Fri, Nov 24, 2017,   04:30 PM to 05:30 PM at Madhava Hall

Prof. Michel Waldschmidt
University of Paris VI

According to http://www.ams.org/news/math-in-the-media/mathdigest-index%#201210-numbers 
Nature News, 10 September 2012, quoting Dorian Goldfeld, the abc Conjecture is ``the most important unsolved problem in Diophantine analysis''. 

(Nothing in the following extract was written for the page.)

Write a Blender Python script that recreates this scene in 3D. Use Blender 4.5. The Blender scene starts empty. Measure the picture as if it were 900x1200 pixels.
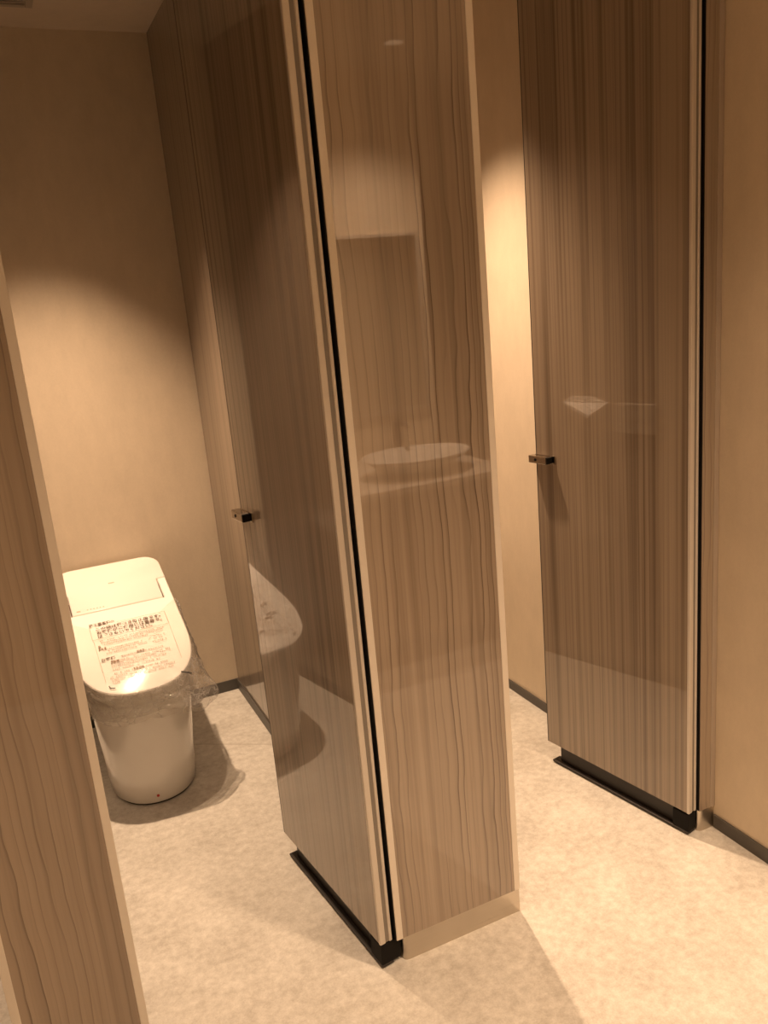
import bpy, bmesh, math, random
from mathutils import Vector, Matrix
from mathutils import noise as mnoise

S = bpy.context.scene
COL = S.collection
random.seed(4)

# ------------------------------------------------------------------ camera
PITCH, ROLL, YAW, FOC = 0.25087, -0.089575, 0.414552, 973.65
CAMP = Vector((-0.93366, -1.49979, 1.5))
fwd = Vector((math.sin(YAW) * math.cos(PITCH), math.cos(YAW) * math.cos(PITCH), -math.sin(PITCH)))
rt = Vector((math.cos(YAW), -math.sin(YAW), 0))
up = rt.cross(fwd)
c_, s_ = math.cos(ROLL), math.sin(ROLL)
r2, u2 = c_ * rt + s_ * up, -s_ * rt + c_ * up
cam_d = bpy.data.cameras.new('camera')
cam = bpy.data.objects.new('camera', cam_d)
COL.objects.link(cam)
m = Matrix((r2, u2, -fwd)).transposed().to_4x4()
m.translation = CAMP
cam.matrix_world = m
cam_d.sensor_fit = 'VERTICAL'
cam_d.sensor_height = 36.0
cam_d.lens = FOC / 1200.0 * 36.0
cam_d.clip_start = 0.02
S.camera = cam

# ------------------------------------------------------------------ world, exposure
w = bpy.data.worlds.new('World')
S.world = w
w.use_nodes = True
w.node_tree.nodes['Background'].inputs[0].default_value = (1.0, 0.62, 0.32, 1)
w.node_tree.nodes['Background'].inputs[1].default_value = 0.0
S.view_settings.view_transform = 'Standard'
S.view_settings.look = 'None'
S.view_settings.gamma = 1.0
S.view_settings.use_curve_mapping = False
S.view_settings.exposure = 0.16
try:
    S.cycles.use_denoising = True
    S.cycles.max_bounces = 10
    S.cycles.diffuse_bounces = 6
    S.cycles.glossy_bounces = 6
    S.cycles.transparent_max_bounces = 16
    S.cycles.sample_clamp_indirect = 6.0
    S.cycles.blur_glossy = 0.6
except Exception:
    pass

# the ceiling downlights: (name part, x, y, watts, cone degrees, blend)
LAMP = (1.0, 0.675, 0.435)
CEIL = 2.44
DOWNLIGHTS = [
    ('left stall', -0.76, 1.13, 220.0, 74.0, 1.0),
    ('right stall', 0.18, 0.88, 210.0, 88.0, 1.0),
    ('far left stall', -1.62, 1.12, 160.0, 74.0, 1.0),
    ('wash counter', 0.66, -1.63, 170.0, 118.0, 0.8),
    ('corridor', 0.25, -0.95, 88.0, 106.0, 1.0),
    ('entrance', -0.85, -0.95, 70.0, 106.0, 1.0),
]

# ------------------------------------------------------------------ helpers
def tag(o, label=None, cat=None, group=None, kind=None):
    if label: o['label'] = label
    if cat: o['category'] = cat
    if group: o['group'] = group
    if kind: o['kind'] = kind
    return o

def empty(name, loc, rz=0.0):
    o = bpy.data.objects.new(name, None)
    o.empty_display_size = 0.1
    o.location = loc
    o.rotation_euler = (0, 0, rz)
    COL.objects.link(o)
    return o

def obj(name, bm, mat, parent=None, off=(0, 0, 0), smooth=False):
    """link a bmesh as one object; off = world position of the parent, so that world-built shapes stay put"""
    bmesh.ops.recalc_face_normals(bm, faces=bm.faces)
    if off != (0, 0, 0):
        bmesh.ops.translate(bm, verts=bm.verts, vec=-Vector(off))
    me = bpy.data.meshes.new(name)
    bm.to_mesh(me)
    bm.free()
    for mm in (mat if isinstance(mat, (list, tuple)) else [mat]):
        me.materials.append(mm)
    if smooth:
        for p in me.polygons: p.use_smooth = True
    o = bpy.data.objects.new(name, me)
    COL.objects.link(o)
    if parent: o.parent = parent
    return o

def sharp(o, ang=35):
    """smooth shading with creases kept"""
    me = o.data
    bm = bmesh.new(); bm.from_mesh(me)
    for e in bm.edges:
        if len(e.link_faces) == 2 and e.calc_face_angle(0) > math.radians(ang): e.smooth = False
    for f in bm.faces: f.smooth = True
    bm.to_mesh(me); bm.free()
    return o

def box(x0, x1, y0, y1, z0, z1, bev=0.0, seg=2, bm=None):
    bm2 = bmesh.new()
    vs = [bm2.verts.new((x, y, z)) for x in (x0, x1) for y in (y0, y1) for z in (z0, z1)]
    for f in ((0, 1, 3, 2), (4, 6, 7, 5), (0, 4, 5, 1), (2, 3, 7, 6), (0, 2, 6, 4), (1, 5, 7, 3)):
        bm2.faces.new([vs[i] for i in f])
    bmesh.ops.recalc_face_normals(bm2, faces=bm2.faces)
    if bev > 0:
        bmesh.ops.bevel(bm2, geom=bm2.edges[:], offset=bev, segments=seg, profile=0.5, affect='EDGES')
    if bm is None: return bm2
    me = bpy.data.meshes.new('tmp'); bm2.to_mesh(me); bm2.free()
    bm.from_mesh(me); bpy.data.meshes.remove(me)
    return bm

def lathe(prof, cx, cy, n=40, bm=None, sx=1.0, sy=1.0):
    bm = bm or bmesh.new()
    rings = []
    for r, z in prof:
        if r < 1e-6:
            rings.append([bm.verts.new((cx, cy, z))])
        else:
            rings.append([bm.verts.new((cx + sx * r * math.cos(2 * math.pi * i / n), cy + sy * r * math.sin(2 * math.pi * i / n), z)) for i in range(n)])
    for a, b in zip(rings, rings[1:]):
        if len(a) == 1 and len(b) == 1: continue
        for i in range(n):
            j = (i + 1) % n
            if len(a) == 1: bm.faces.new((a[0], b[i], b[j]))
            elif len(b) == 1: bm.faces.new((a[i], b[0], a[j]))
            else: bm.faces.new((a[i], b[i], b[j], a[j]))
    return bm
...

It is a kind of grand unified theory of Diophantine curves: ``The remarkable thing about the abc Conjecture is that it provides a way of reformulating 
an infinite number of Diophantine problems,'' says Goldfeld, ``and, if it is true, of solving them.'' Proposed independently in the mid-80s by David 
Masser of the University of Basel and Joseph Oesterlé of Pierre et Marie Curie University (Paris 6), the abc Conjecture describes a kind of balance 
or tension between addition and multiplication, formalizing the observation that when two numbers a and b are divisible by large powers of small 
primes, a + b tends to be divisible by small powers of large primes. The abc Conjecture implies -- in a few lines -- the proofs of many difficult 
theorems and outstanding conjectures in Diophantine equations-- including Fermat's Last Theorem. 

This talk will be at an elementary level, giving a collection of consequences of the abc Conjecture. It will not include an introduction to the 
Inter-universal Teichmüller Theory of Shinichi Mochizuki.